Es en la plancha de madera, al contacto con la gubia o el cuchillo que se desarrolla el drama creador: la estampa adquiere frescura, una espontaneidad inusual al surgir del encuentro con una resistencia dominada y vencida. Por eso mismo no conviene no detenerse en sus formidables hallazgos de artesano consumado para quien no existen secretos en la veta de la madera; se impone como un artista que intenta comunicar un mensaje a los demás hombres. La aparente contradicción para trascender la materia es engañosa. Puede ser dramáticamente confesional en El cuervo, de Poe, de colores bajos de negros acerados y violetas sombríos, densamente sobrepuestos a un rallado enérgico y rotundo entre los que se inscriben algunos versos y logra una poderosa revelación subjetiva. O en el lado opuesto de esa subjetividad llegar a una suprema síntesis de blancos y negros en Emigración de pájaros, dos planchas encimadas que forman un ritmo obsesionante y dinámico, de conseguida impersonalidad. Frasconi no apela a la comprensión del contemplador, aunque sea claro y distinto en su inmediatez comunicativa, sin códigos indescifrables. Solicita su complicidad. Complicidad con un mundo diáfano y directo, humano y cordial, situaciones dramáticas de violencia ejercida por los hombres sobre los hombres. Acaso los jóvenes del milenio le puedan reprochar su estética de viejo cuño y observen a un supérstite de formas absolutas y definitivas en la maestría del oficio y en la supuesta seguridad de su mundo.

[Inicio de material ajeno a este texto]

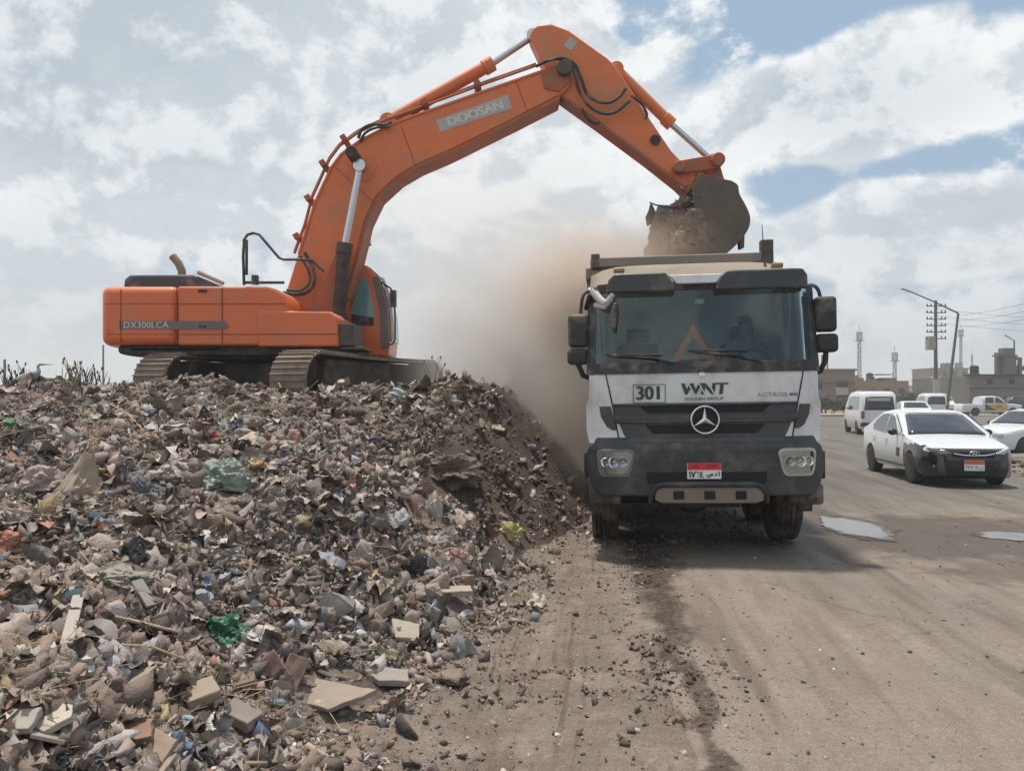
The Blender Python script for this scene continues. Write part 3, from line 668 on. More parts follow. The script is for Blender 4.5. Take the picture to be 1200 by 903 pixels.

Sería opacar el impacto tremendamente vital de avasallante autenticidad creadora, en la denuncia, como Goya o Picasso, de la barbarie de la humanidad en tiempos de cólera.
Que el centenario del nacimiento de un artista uruguayo de tal magnitud universal pase inadvertido confirma el grado cero de la cultura nacional y la inercia de las instituciones que deberían promoverla.